* Data block:
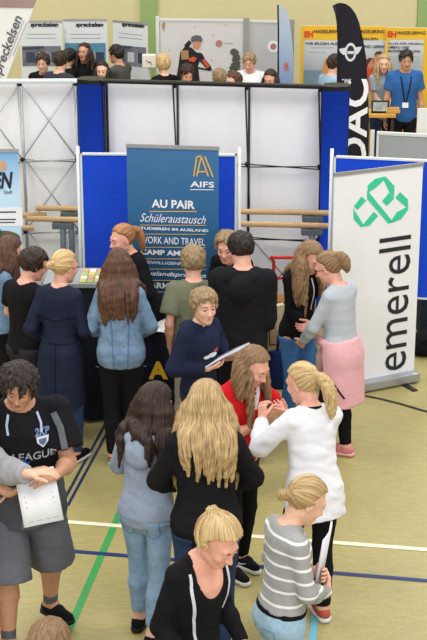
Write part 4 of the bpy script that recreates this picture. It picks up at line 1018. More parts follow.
c_ = P(146, 341, .76); sheet('flyer', 'pale printed flyer flat on the dark table next to the open brochure', 'flyer', (c_[0]-.02, 11.50, .762), .15, .1, 10, flat('flyer_tan', (212, 190, 150)))
# brochure rack board with yellow leaflets, on a high counter at left
ct = thing('brochure_counter', 'grey counter top holding rows of yellow leaflets beside the girl behind the table', 'counter', (0, 0, 0))
q = [P(81, 297, 1.02), P(106, 299, 1.02), P(108, 274, 1.02), P(91, 271, 1.02)]
q[2][1] = max(q[2][1], q[1][1]+.4)
x0, x1 = q[0][0]-.35, q[1][0]+.08; y0, y1 = 11.95, 12.42
MB().box((x0, y0, .98), (x1, y1, 1.02)).build('counter_top', flat('counter_grey', (150, 156, 156)), ct, bevel=.006)
MB().box((x0+.05, y0+.05, 0), (x1-.05, y1-.05, .98)).build('counter_body', flat('counter_dark', (40, 42, 46)), ct)
LYEL = [flat('leaflet_yellow', (206, 196, 96)), flat('leaflet_orange', (206, 160, 110)), flat('leaflet_green', (168, 180, 110)), flat('leaflet_white', (226, 224, 210))]
n_ = 0
for r_ in range(4):
    for k in range(5):
        x = x0+.33+k*.062; y = y0+.07+r_*.1
        if x > x1-.03: continue
        o = sheet('leaflet', '%s leaflet on the grey counter, %s from the left in the %s row' % (('yellow', 'orange', 'green', 'white')[(r_*3+k*2) % 4], ('first', 'second', 'third', 'fourth', 'fifth')[k], ('nearest', 'second nearest', 'third nearest', 'farthest')[r_]), 'leaflet', (x, y, 1.021), .052, .085, random.uniform(-8, 8), LYEL[(r_*3+k*2) % 4], 0, .006, 'leaflets in rows on the grey counter')
#@@PEOPLE
SH_BLK = dict(mat=BLK, sole=RUBK); SH_BW = dict(mat=BLK, sole=RUBW)
def T_(mat, **k): return dict(mat=mat, **k)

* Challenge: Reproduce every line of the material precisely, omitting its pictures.

* Response for this exercise:
Write part 4 of the bpy script that recreates this picture. It picks up at line 1018. More parts follow.
c_ = P(146, 341, .76); sheet('flyer', 'pale printed flyer flat on the dark table next to the open brochure', 'flyer', (c_[0]-.02, 11.50, .762), .15, .1, 10, flat('flyer_tan', (212, 190, 150)))
# brochure rack board with yellow leaflets, on a high counter at left
ct = thing('brochure_counter', 'grey counter top holding rows of yellow leaflets beside the girl behind the table', 'counter', (0, 0, 0))
q = [P(81, 297, 1.02), P(106, 299, 1.02), P(108, 274, 1.02), P(91, 271, 1.02)]
q[2][1] = max(q[2][1], q[1][1]+.4)
x0, x1 = q[0][0]-.35, q[1][0]+.08; y0, y1 = 11.95, 12.42
MB().box((x0, y0, .98), (x1, y1, 1.02)).build('counter_top', flat('counter_grey', (150, 156, 156)), ct, bevel=.006)
MB().box((x0+.05, y0+.05, 0), (x1-.05, y1-.05, .98)).build('counter_body', flat('counter_dark', (40, 42, 46)), ct)
LYEL = [flat('leaflet_yellow', (206, 196, 96)), flat('leaflet_orange', (206, 160, 110)), flat('leaflet_green', (168, 180, 110)), flat('leaflet_white', (226, 224, 210))]
n_ = 0
for r_ in range(4):
    for k in range(5):
        x = x0+.33+k*.062; y = y0+.07+r_*.1
        if x > x1-.03: continue
        o = sheet('leaflet', '%s leaflet on the grey counter, %s from the left in the %s row' % (('yellow', 'orange', 'green', 'white')[(r_*3+k*2) % 4], ('first', 'second', 'third', 'fourth', 'fifth')[k], ('nearest', 'second nearest', 'third nearest', 'farthest')[r_]), 'leaflet', (x, y, 1.021), .052, .085, random.uniform(-8, 8), LYEL[(r_*3+k*2) % 4], 0, .006, 'leaflets in rows on the grey counter')
#@@PEOPLE
SH_BLK = dict(mat=BLK, sole=RUBK); SH_BW = dict(mat=BLK, sole=RUBW)
def T_(mat, **k): return dict(mat=mat, **k)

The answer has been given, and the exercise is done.